One of my favorite episodes is the two-parter "Beauty and the Beast."  Sarah Parish guest-stars as a hideous troll who uses a magic potion to impersonate a noblewoman and bewitch King Uther into marrying her.  Parish wears some highly effective makeup and a body suit which transform her into one of the most revolting creatures ever--she makes Jimmy Durante look like Jayne Mansfield--and her unrestrained performance in both guises is outstanding. 

It's also fun when she drops the "ladylike" act in private and reverts to her usual trollish behavior while still looking like Lady Catrina.  This is probably the season's most overt dive into broad comedy, especially when the blinded-by-love Uther gets romantic with his nightmarish, flatulent bride.  You may need to keep a barf bag handy for this one.

Charles Dance gives a gleefully sinister portrayal of "The Witchfinder", hired by Uther to sniff out sorcery in Camelot by any means necessary.  His efforts result in Gaius being sentenced to burn at the stake.  In "The Sins of the Father" we meet the beautiful and mysterious sorceress Morgause, who turns Arthur against his father.  This episode builds to one of the more intensely dramatic endings of the season.

"Lady of the Lake" gives Merlin a chance to fall in love when he helps a lovely sorceress escape from a ruthless bounty hunter, only to find that she hides a deadly secret.  "Sweet Dreams", another comedic story, finds Arthur and a rival king's insufferable daughter bewitched into falling madly in love during a royal peace summit. 

The final three episodes in the set--"The Witch's Quickening", "The Fires of Idirsholas", and "The Last Dragonlord"--are full of exciting surprises as the season builds to its finale.  Morgana's story takes some drastic turns with the return of Morgause and Mordred, while Camelot itself comes under attack from supernatural forces that threaten to destroy it.  A major revelation for Merlin comes shortly before he and the Great Dragon face off as enemies at last, in a season ender which, thankfully, doesn't completely leave us hanging.

While at times poking a bit of fun at itself with a few deliberate anachronisms in speech and behavior, MERLIN's indulgences in lighthearted comedy have none of the hokiness of a show like "Xena" or "Hercules."  The more realistic tone allows the writers to include frequent moments of high drama that elevate the show above the norm.  Several episodes are surprisingly moving, while others simmer with intrigue.  Action-wise, the stories are filled with swordfights, monsters, and colorful villains.

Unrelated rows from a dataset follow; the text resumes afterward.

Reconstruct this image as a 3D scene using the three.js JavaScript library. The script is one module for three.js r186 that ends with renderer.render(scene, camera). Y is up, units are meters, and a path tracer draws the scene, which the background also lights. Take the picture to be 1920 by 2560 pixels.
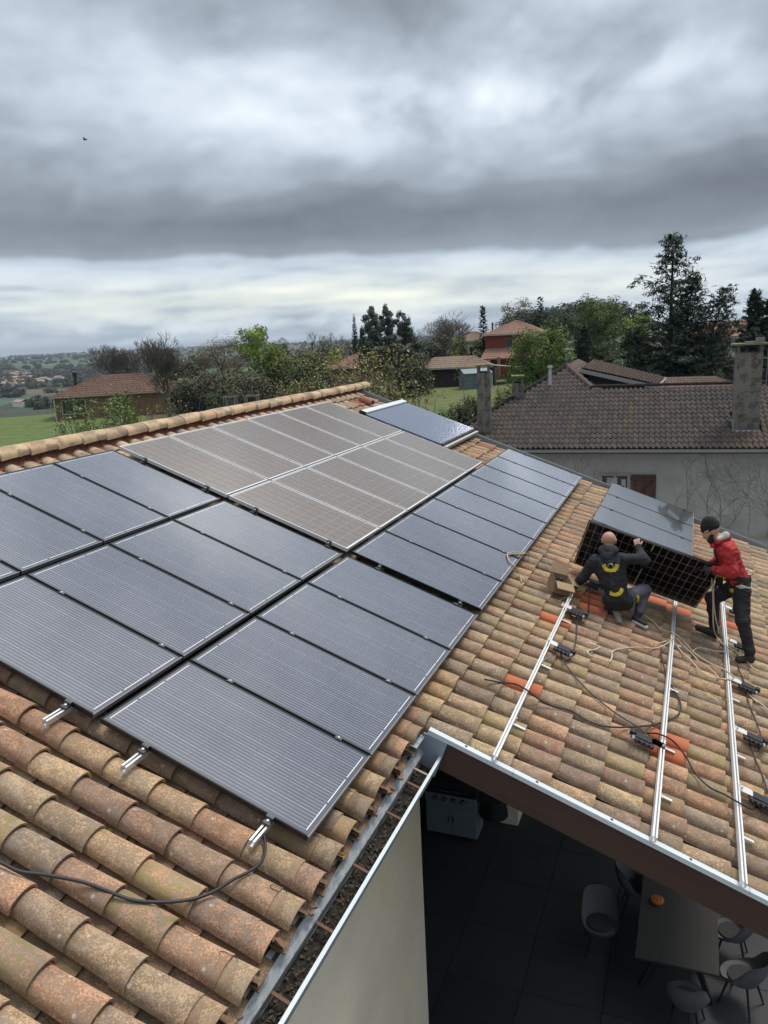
import * as THREE from 'three';
import { mergeGeometries } from 'three/addons/utils/BufferGeometryUtils.js';
import { MarchingCubes } from 'three/addons/objects/MarchingCubes.js';
import { RoundedBoxGeometry } from 'three/addons/geometries/RoundedBoxGeometry.js';

// ---------- camera, sky, sun, exposure ----------
const scene = new THREE.Scene();
const V3 = (x, y, z) => new THREE.Vector3(x, y, z);
const CAM = V3(-3.74824, 1.21234, 6.85533), FOC = 1953.44;
const RIGHT = V3(0.366565, -0.047429, 0.929183), UPC = V3(0.220388, 0.974703, -0.037191), FWD = V3(0.903913, -0.218414, -0.367745);
const camera = new THREE.PerspectiveCamera(2 * Math.atan(1280 / FOC) * 180 / Math.PI, 0.75, 0.1, 30000);
camera.position.copy(CAM);
camera.quaternion.setFromRotationMatrix(new THREE.Matrix4().makeBasis(RIGHT, UPC, FWD.clone().negate()));
camera.updateMatrixWorld();
const renderer = new THREE.WebGLRenderer({ antialias: true });
renderer.toneMapping = THREE.LinearToneMapping;
renderer.toneMappingExposure = 1.5;
renderer.shadowMap.enabled = true;
const SUN_DIR = V3(0.32, 0.88, 0.24).normalize();
const sun = new THREE.DirectionalLight(0xfff4e6, 1.5);
sun.position.copy(SUN_DIR).multiplyScalar(60).add(V3(6, 0, 3));
sun.target.position.set(6, 0, 3);
sun.castShadow = true; sun.shadow.radius = 30; sun.shadow.mapSize.set(2048, 2048);
Object.assign(sun.shadow.camera, { left: -40, right: 40, top: 40, bottom: -40, near: 1, far: 160 });
scene.add(sun, sun.target);
scene.fog = new THREE.FogExp2(0xb6c4d2, 0.00009);

// ---------- noise ----------
const rngOf = s => () => { s = (s + 0x6D2B79F5) | 0; let t = Math.imul(s ^ (s >>> 15), 1 | s); t = (t + Math.imul(t ^ (t >>> 7), 61 | t)) ^ t; return ((t ^ (t >>> 14)) >>> 0) / 4294967296; };
const h2 = (x, y) => { let h = Math.imul(x, 374761393) ^ Math.imul(y, 668265263); h = Math.imul(h ^ (h >>> 13), 1274126177); return ((h ^ (h >>> 16)) >>> 0) / 4294967296; };
const h3 = (x, y, z) => h2(x + Math.imul(z, 7919), y ^ Math.imul(z, 104729));
const sm = t => t * t * (3 - 2 * t), mix = (a, b, t) => a + (b - a) * t, clamp = (x, a = 0, b = 1) => x < a ? a : x > b ? b : x;
const sstep = (a, b, x) => sm(clamp((x - a) / (b - a)));
function vn(x, y) { const i = Math.floor(x), j = Math.floor(y), u = sm(x - i), v = sm(y - j); return mix(mix(h2(i, j), h2(i + 1, j), u), mix(h2(i, j + 1), h2(i + 1, j + 1), u), v); }
function vn3(x, y, z) { const k = Math.floor(z), w = sm(z - k), i = Math.floor(x), j = Math.floor(y), u = sm(x - i), v = sm(y - j); const f = k => mix(mix(h3(i, j, k), h3(i + 1, j, k), u), mix(h3(i, j + 1, k), h3(i + 1, j + 1, k), u), v); return mix(f(k), f(k + 1), w); }
const fbm = (x, y, o = 4) => { let s = 0, a = .5, t = 0; for (let i = 0; i < o; i++) { s += a * vn(x, y); t += a; a *= .5; x = x * 2.03 + 17.3; y = y * 2.03 + 9.1; } return s / t; };
const fbm3 = (x, y, z, o = 4) => { let s = 0, a = .5, t = 0; for (let i = 0; i < o; i++) { s += a * vn3(x, y, z); t += a; a *= .5; x = x * 2.03 + 5.3; y = y * 2.03 + 9.1; z = z * 2.03 + 3.7; } return s / t; };

// ---------- overcast sky, by azimuth and elevation ----------
function interp(t, x) { for (let i = 1; i < t.length; i++) if (x <= t[i][0]) { const [a, b] = t[i - 1], [c, d] = t[i]; return mix(b, d, sm(clamp((x - a) / (c - a)))); } return t[t.length - 1][1]; }
const SKYP = [[-90, .24], [-2, .27], [0, .42], [1.4, .47], [3, .60], [4.4, .54], [5.4, .44], [6.1, .245], [7.3, .20], [8.8, .18], [10.2, .205], [11.3, .27], [12.8, .37], [14.4, .46], [16.2, .42], [18.2, .34], [20.5, .31], [25, .38], [34, .48], [50, .72], [70, 1.05], [90, 1.2]];
function skyAt(az, el) {                      // degrees; az relative to the middle of the view
  if (el < -3) return [.25, .27, .29];
  const ra = az * Math.PI / 180, re = el * Math.PI / 180, dx = Math.cos(ra) * Math.cos(re), dy = Math.sin(re), dz = Math.sin(ra) * Math.cos(re);
  const N = (k, s, o) => fbm3(dx * k + s, dy * k * 1.9 + s * .7, dz * k - s, o);
  const w1 = N(3, 11, 3) - .5, w2 = N(3, 29, 3) - .5, big = fbm3(dx * 3.4 + 3 + w1 * 1.2, dy * 6.5 + w2, dz * 3.4 + w2 * 1.2, 5), mid = fbm3(dx * 8 + 21 + w2 * 3, dy * 14 + w1 * 3, dz * 8 + w1 * 3, 6), fine = fbm3(dx * 22 + w1 * 4, dy * 44, dz * 22 + 9 + w2 * 4, 4);
  const edge = N(14, 5, 4) - .5;
  const e = el + (big - .5) * 5.5 * sstep(4.5, 10, el) + (edge * 1.5 + .8 * w1) * sstep(1, 5, el) + .045 * az * sstep(7, 3, el) - .045 * Math.abs(az - 3) * sstep(8, 13, el);
  let L = interp(SKYP, e);
  const lobe = (a, b, sa_, sb) => Math.exp(-(((az - a) / sa_) ** 2) - (((el - b) / sb) ** 2));
  if (el < 34) {
    const w = sstep(11, 13.5, e) * sstep(34, 22, el);
    L *= mix(1, .66 + .36 * Math.exp(-(((az - 1) / 17) ** 2)), w);
    L += .28 * lobe(2, 14.6, 12, 1.8) * sstep(.15, .66, mid) + .12 * lobe(-9, 16.8, 5, 2.2) * sstep(.32, .62, mid) + .13 * lobe(-21, 18.5, 10, 4) + .22 * lobe(13, 15.6, 9, 2.0) * sstep(.3, .7, mid);
    L -= .10 * lobe(2, 20.5, 8, 2.4) + .03 * lobe(21, 8.4, 9, 2.6) + .03 * lobe(-6, 8.2, 13, 2);
  }
  if (el < 7) { const st = fbm3(dx * 9 + 2 + w1, el * 1.5 + w2 * 2, dz * 9, 5), st2 = fbm3(dx * 24, el * 3.1 + 8 + w1 * 3, dz * 24, 4), k = sstep(6.5, 4, el) * sstep(-.5, 1.5, el); L *= 1 + ((st - .5) * 1.0 + (st2 - .5) * .5) * k; const cu = fbm3(dx * 26, el * 1.6 + 4, dz * 26, 4); L *= 1 + (sstep(.5, .6, cu) * .16 - .10) * sstep(3, 1.2, el); }
  L *= 1 + ((big - .5) * .52 + (mid - .5) * .6 + (fine - .5) * .45) * sstep(6, 12, el) + ((mid - .5) * .22 + (big - .5) * .25) * sstep(12, 6, el) * sstep(4, 7, el);
  L += (.55 * lobe(2, 32, 5, 3.2) + .2 * lobe(16, 20, 10, 2.6)) * (.4 + mid);
  const hz = fbm3(dx * 34 + w1 * 5, dy * 70 + w2 * 3, dz * 34, 4) - .5; L *= 1 + .20 * hz * sstep(4, 8, el);
  if (el < 27 && L > .5) L = .5 + (L - .5) * .55;
  L = Math.max(L, .12);
  const bright = sstep(.36, .78, L), warm = lobe(-6, 2.9, 34, 1.8) * sstep(.28, .6, L);
  return [L * (mix(.845, .935, bright) + .07 * warm), L * (mix(.985, .995, bright) + .03 * warm), L * (mix(1.15, 1.05, bright) - .15 * warm)];
}
{
  const W = 2048, H = 1024, d = new Float32Array(W * H * 4), az0 = -21.1;
  for (let j = 0; j < H; j++) for (let i = 0; i < W; i++) {
    const el = ((j + .5) / H - .5) * 180; let az = ((i + .5) / W - .5) * 360 - az0; if (az > 180) az -= 360; if (az < -180) az += 360;
    const c = skyAt(az, el), k = (j * W + i) * 4; d[k] = c[0]; d[k + 1] = c[1]; d[k + 2] = c[2]; d[k + 3] = 1;
  }
  const t = new THREE.DataTexture(d, W, H, THREE.RGBAFormat, THREE.FloatType);
  t.mapping = THREE.EquirectangularReflectionMapping; t.magFilter = t.minFilter = THREE.LinearFilter; t.needsUpdate = true;
  scene.background = t; scene.environment = t;
}

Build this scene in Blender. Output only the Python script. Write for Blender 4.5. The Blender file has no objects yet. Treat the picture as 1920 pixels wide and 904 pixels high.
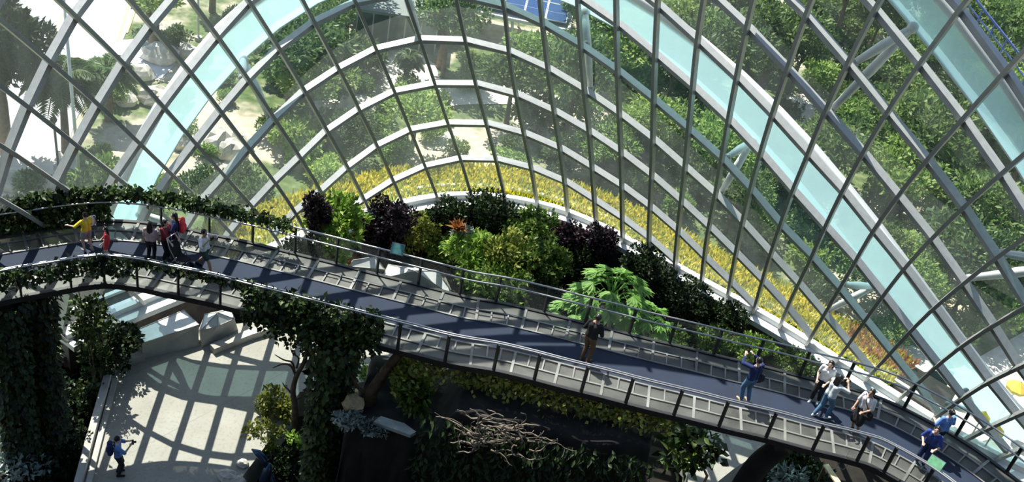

The production values are lavish, with elaborate set design and costumes and scenic locations (including an actual 14th-century castle in Paris) contributing to the overall atmosphere.  Each episode is enhanced by a stirring musical score fit for a big-budget fantasy epic.  The lead actors are engaging, particularly Colin Morgan as Merlin and Richard Wilson (HOW TO GET AHEAD IN ADVERTISING) as Gaius. 

The 5-disc DVD set from BBC-Warner is in 16:9 with Dolby Digital sound and English subtitles.  Disc #5 contains the special features, which include the 34-minute featurette "The Making of Merlin", a cast and crew introduction to season two, a photo gallery, and desktop wallpapers.  The set also includes cast and crew commentaries for selected episodes, plus cool animated menus. 

The highlight of the special features disc is the BBC series "Merlin: Secrets and Magic" consisting of 14-minute segments covering each episode in detail.  My favorite is the one showing Sarah Parish's amazing makeup transformation into the hideous troll from "Beauty and the Beast."

With a fine cast of characters and a vibrantly  healthy sense of wonder, MERLIN: THE COMPLETE SECOND SEASON is total fantasy fun all the way.  It may play fast and loose with the legend, but it's nice wondering what's going to happen next instead of just waiting for all the familiar pieces to click neatly into place.